# SET PROBLEM
Copy the first line of the entries below and every line after it through the line containing "rng = np.random.default_rng(11)". Do not include pictures.

++++

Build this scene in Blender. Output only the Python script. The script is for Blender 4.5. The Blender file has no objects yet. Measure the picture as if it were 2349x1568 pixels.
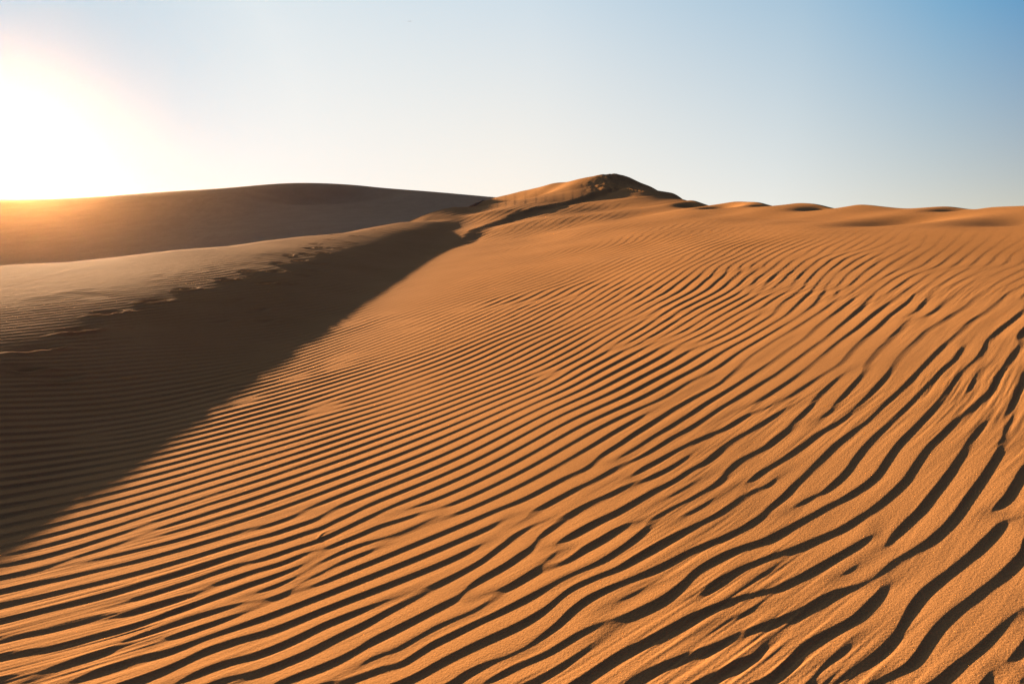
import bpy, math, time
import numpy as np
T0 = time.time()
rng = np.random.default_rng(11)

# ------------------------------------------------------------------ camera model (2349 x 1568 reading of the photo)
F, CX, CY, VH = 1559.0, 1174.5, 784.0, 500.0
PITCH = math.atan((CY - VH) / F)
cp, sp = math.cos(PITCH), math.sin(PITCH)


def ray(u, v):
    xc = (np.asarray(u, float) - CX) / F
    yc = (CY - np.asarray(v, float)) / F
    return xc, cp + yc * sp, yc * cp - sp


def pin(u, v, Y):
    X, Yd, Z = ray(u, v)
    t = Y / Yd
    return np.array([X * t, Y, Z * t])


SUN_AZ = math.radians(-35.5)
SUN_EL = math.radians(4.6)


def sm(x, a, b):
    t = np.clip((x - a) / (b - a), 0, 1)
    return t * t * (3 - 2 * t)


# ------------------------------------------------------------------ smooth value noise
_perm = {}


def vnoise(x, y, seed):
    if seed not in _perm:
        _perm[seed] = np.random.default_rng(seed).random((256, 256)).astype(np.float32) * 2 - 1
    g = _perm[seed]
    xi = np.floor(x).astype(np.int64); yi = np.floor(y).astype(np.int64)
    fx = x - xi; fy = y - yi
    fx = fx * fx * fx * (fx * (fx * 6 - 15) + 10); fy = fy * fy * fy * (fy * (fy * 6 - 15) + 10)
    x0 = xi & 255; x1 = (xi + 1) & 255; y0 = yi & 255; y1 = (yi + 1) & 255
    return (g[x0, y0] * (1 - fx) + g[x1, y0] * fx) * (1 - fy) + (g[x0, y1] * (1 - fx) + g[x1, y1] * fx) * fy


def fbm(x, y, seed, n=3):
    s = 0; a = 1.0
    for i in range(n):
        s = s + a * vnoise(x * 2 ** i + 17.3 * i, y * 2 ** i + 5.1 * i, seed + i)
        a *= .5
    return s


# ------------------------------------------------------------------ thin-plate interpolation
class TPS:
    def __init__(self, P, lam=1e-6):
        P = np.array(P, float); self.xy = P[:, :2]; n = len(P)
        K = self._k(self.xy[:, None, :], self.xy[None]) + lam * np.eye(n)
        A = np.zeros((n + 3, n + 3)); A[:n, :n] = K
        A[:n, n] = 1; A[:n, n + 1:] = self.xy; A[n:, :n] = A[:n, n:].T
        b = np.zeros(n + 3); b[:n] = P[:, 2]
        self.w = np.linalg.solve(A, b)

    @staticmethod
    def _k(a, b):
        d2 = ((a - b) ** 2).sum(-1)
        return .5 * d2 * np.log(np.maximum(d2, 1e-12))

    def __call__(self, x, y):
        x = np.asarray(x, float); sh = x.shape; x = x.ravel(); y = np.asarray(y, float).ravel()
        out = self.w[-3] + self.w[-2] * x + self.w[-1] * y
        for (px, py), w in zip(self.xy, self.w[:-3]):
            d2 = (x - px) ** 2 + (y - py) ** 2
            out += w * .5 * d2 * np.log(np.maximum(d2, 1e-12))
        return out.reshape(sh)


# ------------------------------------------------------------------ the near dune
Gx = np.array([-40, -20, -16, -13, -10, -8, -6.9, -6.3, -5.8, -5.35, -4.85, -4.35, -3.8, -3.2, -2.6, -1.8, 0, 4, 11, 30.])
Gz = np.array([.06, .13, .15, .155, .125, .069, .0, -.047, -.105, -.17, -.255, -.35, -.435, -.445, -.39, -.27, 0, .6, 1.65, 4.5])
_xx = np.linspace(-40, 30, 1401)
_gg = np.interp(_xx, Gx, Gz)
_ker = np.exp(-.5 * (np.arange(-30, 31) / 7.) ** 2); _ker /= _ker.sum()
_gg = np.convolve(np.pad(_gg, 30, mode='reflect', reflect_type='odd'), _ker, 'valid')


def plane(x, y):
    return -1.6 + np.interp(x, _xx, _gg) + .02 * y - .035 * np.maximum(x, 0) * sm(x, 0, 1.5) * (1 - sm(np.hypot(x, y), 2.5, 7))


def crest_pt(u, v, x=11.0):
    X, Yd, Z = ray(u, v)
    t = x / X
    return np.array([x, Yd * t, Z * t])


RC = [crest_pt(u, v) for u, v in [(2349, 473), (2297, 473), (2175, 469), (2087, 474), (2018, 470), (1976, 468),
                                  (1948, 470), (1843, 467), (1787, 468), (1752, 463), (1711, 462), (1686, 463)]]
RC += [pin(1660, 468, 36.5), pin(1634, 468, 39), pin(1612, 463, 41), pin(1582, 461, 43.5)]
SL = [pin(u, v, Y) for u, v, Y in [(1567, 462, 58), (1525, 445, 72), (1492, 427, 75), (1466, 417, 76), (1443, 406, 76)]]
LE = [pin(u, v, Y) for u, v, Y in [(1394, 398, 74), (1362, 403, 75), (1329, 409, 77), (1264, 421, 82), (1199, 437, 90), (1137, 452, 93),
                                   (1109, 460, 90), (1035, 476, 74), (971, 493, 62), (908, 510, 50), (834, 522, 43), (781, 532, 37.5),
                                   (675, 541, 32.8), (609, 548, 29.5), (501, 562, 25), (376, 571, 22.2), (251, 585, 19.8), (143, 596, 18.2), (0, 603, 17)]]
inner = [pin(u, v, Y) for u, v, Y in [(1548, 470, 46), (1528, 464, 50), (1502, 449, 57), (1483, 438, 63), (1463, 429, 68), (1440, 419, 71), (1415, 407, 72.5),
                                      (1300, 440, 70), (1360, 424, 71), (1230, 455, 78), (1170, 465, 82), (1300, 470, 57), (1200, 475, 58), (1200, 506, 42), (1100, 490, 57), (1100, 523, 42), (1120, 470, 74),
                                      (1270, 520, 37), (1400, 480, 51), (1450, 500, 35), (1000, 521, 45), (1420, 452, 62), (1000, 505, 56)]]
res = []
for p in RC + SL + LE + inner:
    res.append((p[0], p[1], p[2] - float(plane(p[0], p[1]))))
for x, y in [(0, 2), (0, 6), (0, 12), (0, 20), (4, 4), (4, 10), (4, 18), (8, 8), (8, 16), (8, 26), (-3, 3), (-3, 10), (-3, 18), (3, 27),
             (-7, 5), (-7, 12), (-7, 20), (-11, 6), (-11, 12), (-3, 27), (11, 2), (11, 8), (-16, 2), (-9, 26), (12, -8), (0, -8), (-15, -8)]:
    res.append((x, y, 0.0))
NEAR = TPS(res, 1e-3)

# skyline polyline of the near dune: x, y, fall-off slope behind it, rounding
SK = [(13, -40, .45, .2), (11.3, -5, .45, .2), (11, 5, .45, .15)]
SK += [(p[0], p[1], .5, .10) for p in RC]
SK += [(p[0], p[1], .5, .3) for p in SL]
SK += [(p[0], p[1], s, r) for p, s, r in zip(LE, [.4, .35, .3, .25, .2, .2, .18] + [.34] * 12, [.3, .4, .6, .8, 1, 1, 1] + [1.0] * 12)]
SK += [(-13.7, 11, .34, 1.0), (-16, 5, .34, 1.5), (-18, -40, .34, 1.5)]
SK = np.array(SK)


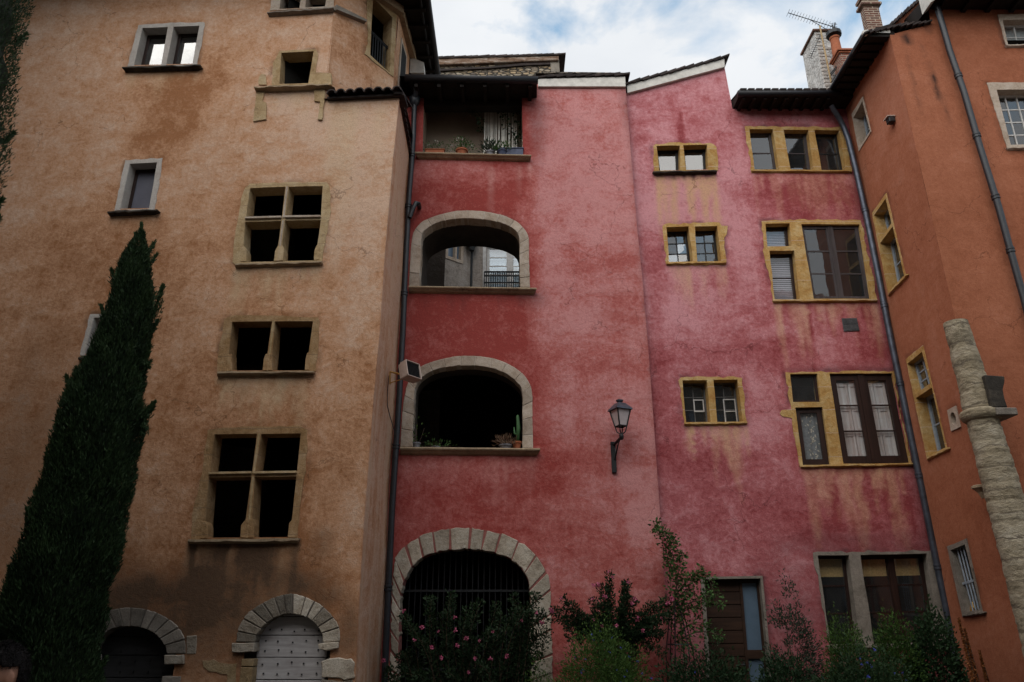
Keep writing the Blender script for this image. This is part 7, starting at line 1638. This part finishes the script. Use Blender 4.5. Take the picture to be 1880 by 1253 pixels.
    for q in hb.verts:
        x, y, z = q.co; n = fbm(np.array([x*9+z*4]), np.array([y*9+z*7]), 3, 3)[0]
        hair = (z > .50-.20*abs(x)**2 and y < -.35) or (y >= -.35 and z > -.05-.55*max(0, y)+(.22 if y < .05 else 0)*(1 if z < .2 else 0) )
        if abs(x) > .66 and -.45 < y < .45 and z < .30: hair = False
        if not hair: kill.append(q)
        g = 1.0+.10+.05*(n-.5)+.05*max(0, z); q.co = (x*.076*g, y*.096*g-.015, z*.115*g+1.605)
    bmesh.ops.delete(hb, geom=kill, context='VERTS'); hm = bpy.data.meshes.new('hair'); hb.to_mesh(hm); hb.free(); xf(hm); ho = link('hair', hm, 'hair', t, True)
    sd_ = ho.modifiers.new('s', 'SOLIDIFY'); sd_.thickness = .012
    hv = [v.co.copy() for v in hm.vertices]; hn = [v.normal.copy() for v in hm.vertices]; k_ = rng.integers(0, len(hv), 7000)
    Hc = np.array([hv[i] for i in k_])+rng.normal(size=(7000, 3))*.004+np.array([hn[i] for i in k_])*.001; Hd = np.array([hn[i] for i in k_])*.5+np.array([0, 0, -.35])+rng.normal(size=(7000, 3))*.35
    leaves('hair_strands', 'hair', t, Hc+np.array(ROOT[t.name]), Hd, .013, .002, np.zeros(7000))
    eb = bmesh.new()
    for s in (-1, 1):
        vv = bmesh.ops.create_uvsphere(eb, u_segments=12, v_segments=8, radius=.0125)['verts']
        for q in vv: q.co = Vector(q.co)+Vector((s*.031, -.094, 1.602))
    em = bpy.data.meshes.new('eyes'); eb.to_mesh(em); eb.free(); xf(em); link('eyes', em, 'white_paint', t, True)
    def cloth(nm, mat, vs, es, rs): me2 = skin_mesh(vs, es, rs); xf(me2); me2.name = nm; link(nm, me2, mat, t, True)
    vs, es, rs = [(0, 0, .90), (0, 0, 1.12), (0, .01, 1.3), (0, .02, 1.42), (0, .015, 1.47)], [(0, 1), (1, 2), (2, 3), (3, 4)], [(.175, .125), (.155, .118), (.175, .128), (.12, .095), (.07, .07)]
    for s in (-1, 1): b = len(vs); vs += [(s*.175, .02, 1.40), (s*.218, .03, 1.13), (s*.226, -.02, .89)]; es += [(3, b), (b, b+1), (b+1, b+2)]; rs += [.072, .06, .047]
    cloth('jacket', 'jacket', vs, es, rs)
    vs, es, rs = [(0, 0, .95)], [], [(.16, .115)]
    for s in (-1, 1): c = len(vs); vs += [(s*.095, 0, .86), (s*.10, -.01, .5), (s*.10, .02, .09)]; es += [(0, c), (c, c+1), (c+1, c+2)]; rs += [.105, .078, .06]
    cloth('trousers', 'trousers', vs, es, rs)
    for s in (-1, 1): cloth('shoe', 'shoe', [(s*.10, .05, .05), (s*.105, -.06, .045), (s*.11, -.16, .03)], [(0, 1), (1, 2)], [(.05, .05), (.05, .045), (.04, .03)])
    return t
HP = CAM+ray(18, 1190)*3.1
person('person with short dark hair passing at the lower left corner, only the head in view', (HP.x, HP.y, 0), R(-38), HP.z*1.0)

++++

# ANSWER FOR THIS EXERCISE
Build this scene in Blender. Output only the Python script. The script is for Blender 4.5. The Blender file has no objects yet. Measure the picture as if it were 2349x1568 pixels.
import bpy, math, time
import numpy as np
T0 = time.time()
rng = np.random.default_rng(11)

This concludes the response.